Other warning signs can include password-reset emails you did not request, unfamiliar account alerts, notices that your number was transferred, or changes to your email and financial accounts. Do not wait for every sign to appear before checking with the carrier.
What to do if you suspect a SIM swap
Start by contacting your mobile carrier and clearly state that you suspect an unauthorized SIM change or number transfer. Ask the representative to suspend or reverse the transfer if possible, secure the account, and confirm whether any recent changes were made. Request a new account PIN and enable any available number-transfer lock.
While working with the carrier, use a trusted Wi-Fi connection and a known-safe device to secure your most critical accounts. Change the password for your primary email first, then review recent sign-ins, recovery addresses, forwarding rules, and connected devices. Remove anything you do not recognize.
Next, contact your bank, card issuer, and payment providers through the official numbers or apps. Tell them your phone number may have been compromised and ask them to review recent activity and add appropriate account protections. If you manage business systems, notify the relevant administrator and review access to email, cloud dashboards, and domain accounts.
Then update passwords for other sensitive services, revoke active sessions where the option exists, and replace SMS verification with an authenticator app, passkey, or security key. Document the dates, carrier case number, suspicious messages, and unauthorized activity.

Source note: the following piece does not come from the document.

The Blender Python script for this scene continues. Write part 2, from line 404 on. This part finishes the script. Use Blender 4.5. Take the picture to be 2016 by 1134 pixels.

Clear records can help when working with a provider or disputing fraudulent transactions.
Build a setup that does not depend on one phone number
A phone number remains useful for account recovery and notifications, so there is no need to stop using it entirely. The practical goal is to make it one layer of security rather than the only layer protecting everything else.
Set a unique carrier PIN, lock number transfers, move important accounts away from SMS verification, and keep recovery codes where you can access them if your phone is unavailable. Spending a few minutes on those settings now can make a stressful service interruption far easier to manage later.